The result is that arguably the most knowledgeable person on foreign policy in the administration, Jones, 65, has had trouble coalition building in the hyper-active atmosphere.

 “White House officials who cited early misgivings, more stylistic than substantive, insisted they have now disappeared. But Jones acknowledges that the road has not always been smooth, and he appears more comfortable than some of his administration colleagues in saying they still have some distance to travel.

It is ‘absolutely’ fair to say that it has taken some time for him and his colleagues to get used to each other, Jones said in an interview Tuesday. ‘From this West Wing, in particular, because this is Obama Nation, right? True? This is where the Obama election campaign came, landed, en masse.’”
 
New York Times — With Gay Issues in View, Obama Is Pressed to Engage
 
As gay-rights activists rack up victories from coast to coast, they’re wishing that President Obama was showing some more public enthusiasm for their agenda, particularly gay marriage.

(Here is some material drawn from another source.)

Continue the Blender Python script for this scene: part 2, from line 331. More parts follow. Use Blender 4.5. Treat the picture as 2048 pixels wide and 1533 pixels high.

But Obama won the presidency in part by saying he opposed gay marriage, and can’t join the party just yet. His fellow African-Americans are strongly opposed and the 2010 elections will include some backlash for Democrats who jumped ahead on gay marriage.

The grousing has expanded to op-eds and demands for Obama to appoint the first openly homosexual member of the Supreme Court. But as writer Sheryl Gay Stolberg points out, Obama has a plan to broadly expand the rights of gay Americans. A hate crimes bill that covers sexual preference, several key appointments for homosexuals, the beginning of the end of “Don’t Ask, Don’t Tell” and even seeking out same-sex parents for the White House Easter egg roll are all included as signs of Obama’s true desire to make the gay lifestyle part of mainstream America.

His gay supporters assure their comrades that the president will be shed of his campaign-season reticence once the rest of the country soon enough accepts gay marriage as a fact of life.

“Tobias Wolff, a law professor at the University of Pennsylvania who was Mr. Obama’s top campaign adviser on gay rights, said the president needed time to build political consensus.

‘I think he has a genuine sense,’ Mr. Wolff said, ‘that in order to move these issues forward you need broader buy-in than you are going to get if you poke a stick in too many people’s eyes.’